No obstante, lo que más me asombra de este hombre es su infinito desparpajo. En lugar de hacer lo imposible, como tantísimos otros harían –y han hecho– para pasar desapercibidos de cara al gran público (sin por ello renunciar a seguir conspirando a escondidas para capear los vendavales que se les vienen encima, por supuesto), él se empeña en todo lo contrario: pavonea su admiración por la obra de Franco, edita con dinero público un librito que ensalza al Caudillo y a Queipo de Llano y, ya metido en harina, dedica al libelo –que insiste en minusvalorar el bombardeo de Gernika– todo un prólogo ditirámbico, que rezuma alabanzas hasta por la encuadernación.

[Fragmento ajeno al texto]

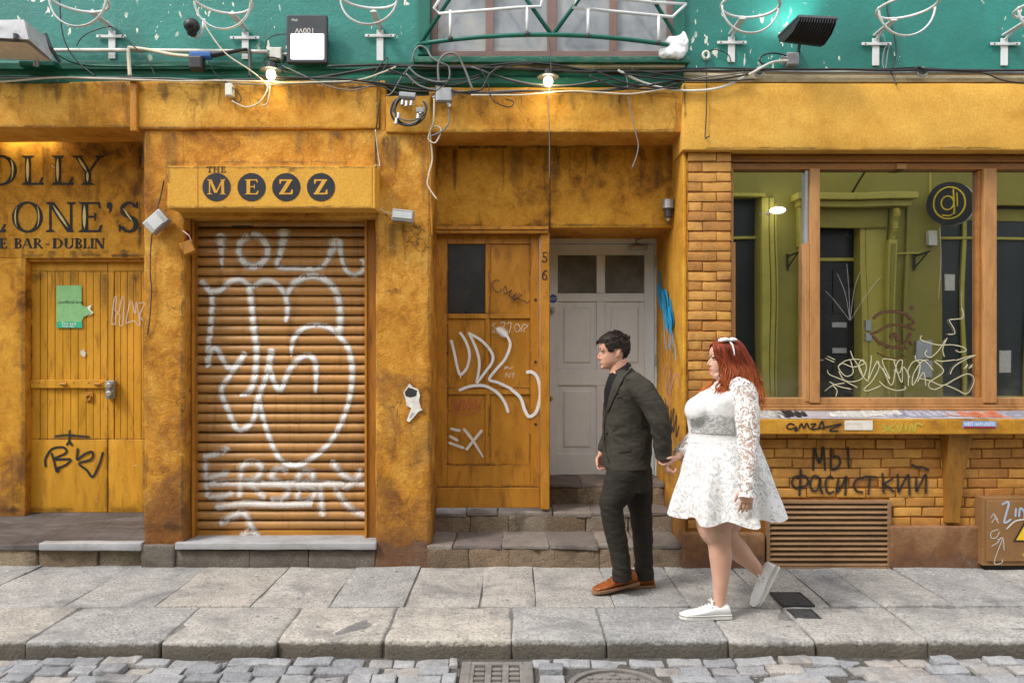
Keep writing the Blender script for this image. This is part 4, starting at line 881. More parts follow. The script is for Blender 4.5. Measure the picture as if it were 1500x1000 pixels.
part('head_block', MB().rbox(xf(1313), xf(1327), YF - .012, YF + .05, zf(248), zf(240), .003), M_frame, wf)
def window_glass():
    t = NT('reflecting_window_glass'); nt = t.t
    nm = t.node('ShaderNodeBump', None, Height=t.noise(t.scale(t.pos(), (1.1, 1, .45)), 1.3, 1, .3), Strength=.12, Distance=.035)
    g = t.node('ShaderNodeBsdfGlossy', None, Color=(.95, .97, .94, 1), Roughness=.012); nt.links.new(nm.outputs[0], g.inputs['Normal'])
    tr = t.node('ShaderNodeBsdfTransparent', None, Color=(.26, .30, .28, 1))
    ds = t.node('ShaderNodeBsdfDiffuse', None, Color=(.36, .36, .33, 1))
    m1 = t.node('ShaderNodeMixShader', None, Fac=.54); nt.links.new(tr.outputs[0], m1.inputs[1]); nt.links.new(g.outputs[0], m1.inputs[2])
    d = t.math('ADD', t.rng(t.noise(t.pos(), 2.2, 5, .6), .4, .8, .004, .03), t.math('MULTIPLY', t.rng(t.noise(t.pos(), 70, 2, .5), .69, .72), t.math('MULTIPLY', .5, t.rng(t.noise(t.pos(), 3.4, 2), .5, .6))))
    d = t.math('ADD', d, t.math('MULTIPLY', t.rng(t.sep(), 1.16, 1.50, .16, 0), t.rng(t.noise(t.scale(t.pos(), (1, 1, 3)), 4, 6, .65), .35, .7)))
    m2 = t.node('ShaderNodeMixShader', None, Fac=d); nt.links.new(m1.outputs[0], m2.inputs[1]); nt.links.new(ds.outputs[0], m2.inputs[2])
    nt.links.new(m2.outputs[0], t.out.inputs[0]); return t.m
M_glass = window_glass()
panes = []
for a, b, lab in ((1074, 1183, 'left pane'), (1199, 1438, 'middle pane, scrawled over'), (1457, 2040, 'right pane')):
    panes.append(part('pane', MB().box(xf(a), xf(b), YQ, YQ + .008, zf(585), zf(247)), M_glass, wf, lab))
room = MB().box(X(1060, YF), 6.6, 8.2, 8.3, -.05, 3.2).box(6.6, 6.7, 5.95, 8.2, -.05, 3.2).box(1.35, 1.45, 6.9, 8.2, -.05, 3.2).box(1.55, 1.6, 5.95, 6.9, -.05, 3.2).box(1.35, 6.6, 5.95, 8.2, 3.0, 3.1).box(1.35, 6.6, 5.90, 8.2, .3, .35)
part('dark_room', room, plain('dark_room_wall', (.025, .025, .025), .9), ws)
G = lambda pts: z3(pts, 1100, 420, 3.75)
cream = [(1.35, G(p)) for p in ([(405, 390), (460, 415)], [(415, 378), (465, 402)], [(420, 455), (430, 480), (500, 510), (560, 540), (585, 553)], [(402, 575), (450, 540), (515, 528)], [(430, 520), (480, 545), (552, 562)], [(465, 602), (472, 570), (450, 540)],
    [(475, 440), (520, 405), (590, 398), (620, 420), (560, 440), (500, 420), (480, 445), (520, 490), (560, 470), (545, 400)], [(480, 460), (510, 510), (560, 520), (610, 500), (632, 440), (610, 400), (590, 440), (620, 500), (645, 520)],
    [(545, 350), (560, 390), (600, 450), (610, 490)], [(660, 375), (655, 430), (640, 515)], [(640, 515), (690, 410), (700, 450), (660, 520), (620, 560), (640, 570), (715, 540)], [(690, 410), (740, 480), (760, 500), (720, 400), (800, 405)],
    [(720, 440), (770, 540), (800, 420), (830, 405), (815, 470), (780, 455)], [(780, 400), (825, 525), (832, 440), (860, 480), (862, 545)], [(700, 515), (740, 550), (800, 568), (845, 560), (842, 545)],
    [(870, 500), (860, 460), (890, 410), (925, 420), (915, 490), (885, 540), (890, 480), (935, 410), (975, 400)], [(910, 525), (945, 470), (958, 545)], [(900, 375), (905, 400), (950, 405), (1000, 460)],
    [(935, 265), (930, 290), (985, 310), (1040, 320), (1100, 318), (1160, 330), (1178, 350), (1140, 358), (1122, 345)], [(1060, 385), (1050, 340), (1075, 278)], [(965, 345), (952, 370), (985, 385), (1030, 345), (1065, 290)],
    [(1010, 402), (1050, 408), (1120, 400)], [(1120, 405), (1180, 385), (1230, 375), (1170, 400), (1110, 440), (1090, 480)], [(915, 500), (980, 515), (1050, 540), (1120, 505), (1180, 478), (1215, 490), (1218, 530), (1180, 585), (1120, 560), (1060, 535)],
    [(1060, 535), (1010, 562), (975, 550), (980, 520), (1040, 480), (1050, 450), (1000, 405)], [(1165, 450), (1185, 425), (1175, 445)], [(1190, 450), (1212, 425), (1200, 445)],
    [(1075, 260), (1112, 258), (1110, 230), (1085, 185), (1110, 178), (1155, 172), (1160, 140), (1150, 115)])]
graf(panes[1], M_mk_cream, YF + .06, cream, 'tangled cream marker scrawl', soft=.2, lift=.002)
eye = [(6, [(670, 178), (710, 145), (780, 135), (850, 150), (880, 185)]), (5, [(655, 262), (700, 245), (760, 212), (830, 212), (900, 238)]), (6, [(668, 268), (715, 312), (790, 332), (845, 312), (880, 250)]), (8, [(765, 285), (790, 262), (812, 285), (790, 285)]), (9, [(875, 122), (895, 112)]), (3, [(690, 362), (770, 392), (852, 380)]), (4, [(850, 150), (895, 190), (885, 205)]), (4, [(700, 320), (720, 300)]), (4, [(845, 330), (862, 345)]), (3, [(815, 330), (825, 348)]), (3, [(745, 340), (750, 322)]), (5, [(860, 215), (885, 205)]), (4, [(870, 300), (890, 320)])]
graf(panes[1], M_mk_brown, YF + .06, [(w * .8, G(p)) for w, p in eye], 'brown stencilled eye', soft=.3, lift=.004)
scr = [(.35, [(p[0], p[1]) for p in q]) for q in ([(1245, 470), (1238, 430), (1226, 400)], [(1245, 470), (1252, 420), (1262, 395)], [(1245, 470), (1270, 430), (1290, 405)], [(1245, 470), (1243, 420), (1240, 385)], [(1245, 470), (1222, 440), (1208, 425)], [(1376, 330), (1378, 380), (1374, 440)], [(1407, 425), (1408, 452)])]
graf(panes[1], M_sp_thin, YF + .06, scr, 'fine scratches', soft=.2, lift=.003)
# stickers and the writing on the brick
sk = thing('sill_sticker', 'white paper sticker with faint print on the yellow sill edge', 'sticker', P(1257, 628, 5.49))
part('paper', MB().box(X(1237, 5.5), X(1278, 5.5), 5.4955, 5.499, Z(629.5, 5.5), Z(615.5, 5.5)), plain('sticker_paper', (.70, .66, .60), .6), sk)
part('print', text_mb('IRISH STREETS', .017, (X(1239, 5.5), 5.4948, Z(622, 5.5))), plain('faint_print', (.55, .40, .36), .7), sk)
k2 = thing('football_sticker', 'blue and claret sticker with pale lettering on the yellow sill edge', 'sticker', P(1434, 627, 5.49))
part('paper', MB().box(X(1410, 5.5), X(1459, 5.5), 5.4955, 5.499, Z(626.5, 5.5), Z(616.5, 5.5)), plain('sticker_light_blue', (.22, .36, .62), .5), k2)
part('band', MB().box(X(1411, 5.5), X(1458, 5.5), 5.495, 5.498, Z(626.4, 5.5), Z(624, 5.5)), plain('sticker_claret', (.30, .03, .07), .5), k2)
part('print', text_mb('WEST HAM UNITD', .036, (X(1411.5, 5.5), 5.4945, Z(623.4, 5.5)), sx=.70), plain('print_white', (.85, .86, .9), .6), k2)
H = lambda pts: z3(pts, 1100, 600, 3.75)
cyr = [[(340, 335), (343, 270), (347, 210), (362, 260), (375, 290), (388, 240), (395, 205), (402, 270), (405, 335)], [(440, 205), (438, 260), (440, 322), (470, 318), (488, 290), (478, 258), (445, 255)], [(530, 200), (533, 260), (536, 320)],
       [(272, 320), (268, 400), (264, 475)], [(268, 362), (235, 370), (222, 400), (240, 425), (268, 425), (300, 415), (312, 388), (295, 362), (268, 362)],
       [(375, 372), (345, 362), (325, 395), (330, 435), (360, 440), (375, 400), (378, 370), (378, 420), (390, 462)], [(452, 378), (430, 365), (408, 395), (412, 440), (432, 456), (455, 445)], [(480, 370), (472, 415), (470, 452), (500, 410), (522, 365), (518, 420), (515, 472)],
       [(618, 372), (580, 380), (562, 415), (580, 445), (615, 450)], [(612, 368), (650, 366), (692, 370)], [(652, 370), (645, 420), (640, 468)], [(718, 342), (722, 400), (724, 458)], [(778, 372), (750, 392), (726, 408), (755, 425), (785, 450)],
       [(802, 348), (803, 400), (806, 448), (832, 400), (860, 355), (865, 410), (867, 470)], [(905, 365), (902, 410), (905, 445), (930, 400), (955, 355), (957, 410), (956, 460)], [(878, 300), (905, 312), (940, 315), (975, 332)]]
graf(bw, spray('soft_black_spray', (.014, .013, .013), .92, .5), YW, [(4., H(p)) for p in cyr], 'black sprayed Cyrillic words', lift=.006, soft=.55, k=9)
cabt = thing('service_cabinet', 'brown metal service cabinet with scrawls and a hazard triangle at the right edge', 'cabinet', (X(1480, 5.55), 5.6, .03))
yc = 5.54
part('body', MB().rbox(X(1441, yc), 4.05, yc + .012, YW - .012, Z(829, yc), Z(729, yc), .005), M_cab, cabt)
part('door', MB().rbox(X(1446, yc), 4.04, yc, yc + .014, Z(822, yc), Z(733, yc), .004), M_cab, cabt)
part('foot', MB().box(X(1446, yc), 4.04, yc + .03, yc + .1, .0, Z(829, yc) + .001), M_dark, cabt)
part('hazard_sign', MB().prism([(X(1485, yc), Z(792, yc)), (X(1531, yc), Z(792, yc)), (X(1508, yc), Z(752, yc))], yc - .003, yc - .0005), plain('hazard_yellow', (.75, .50, .02), .5), cabt)
for q in ([(1484, 792.5), (1532, 792.5), (1531, 790.5), (1487, 790.5)], [(1484, 792.5), (1487, 791), (1509, 753), (1508, 750.5)], [(1532, 792.5), (1529, 791), (1507, 753), (1508, 750.5)], [(1509, 764), (1503, 777), (1507, 777), (1502, 788), (1514, 774), (1509, 774), (1513, 764)]):
    part('hazard_mark', MB().prism([(X(a, yc), Z(b, yc)) for a, b in q], yc - .0048 - .0002 * R.random(), yc - .001), M_dark, cabt)
graf(cabt, M_sp_thin, yc, [(1.6, H(p)) for p in ([(1320, 620), (1340, 590), (1332, 568), (1358, 605)], [(1332, 568), (1312, 598)], [(1340, 590), (1362, 625)], [(1360, 655), (1320, 670), (1318, 700), (1345, 700), (1365, 668)], [(1318, 748), (1350, 730), (1380, 700), (1390, 775)], [(1380, 700), (1350, 712)], [(1380, 705), (1335, 835), (1375, 838), (1378, 818)])], 'thin chalky arrows', lift=.002)
graf(cabt, spray('light_blue_marker', (.45, .55, .68), .85, .3), yc, [(3.4, H(p)) for p in ([(1375, 520), (1415, 510), (1390, 615), (1430, 598)], [(1455, 535), (1450, 590)], [(1470, 590), (1478, 540), (1500, 560), (1500, 595)], [(1520, 530), (1515, 590), (1535, 605)])] , 'pale blue tag', lift=.003)
graf(cabt, M_mk_white, yc, [(2.4, H([(1400, 655), (1450, 610), (1510, 600)]))], 'white underline', lift=.004)
graf(cabt, M_mk_yel, yc, [(3, H([(1490, 785), (1500, 800), (1520, 790)]))], 'yellow dab', lift=.003)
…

Saltan las críticas y Fabra, con su incombustible desparpajo por delante, alega que se ha limitado a defender la libertad de expresión “en todas sus posibilidades”.
Falso por partida doble.
En primer lugar, un editor puede publicar libros con los que no está de acuerdo, por supuesto, pero nada le obliga a hacerles prólogos poniéndolos por las nubes.
Y, en segundo lugar, y como debería saber el abogado Fabra, El Código Penal español, en su art. 22.4 y siguientes, delimita las estrictas fronteras de de la libre expresión en materias tales como el nazi-fascismo. Quod erat demostrandum.
Javier Ortiz. El dedo en la llaga, diario Público (30 de marzo de 2009).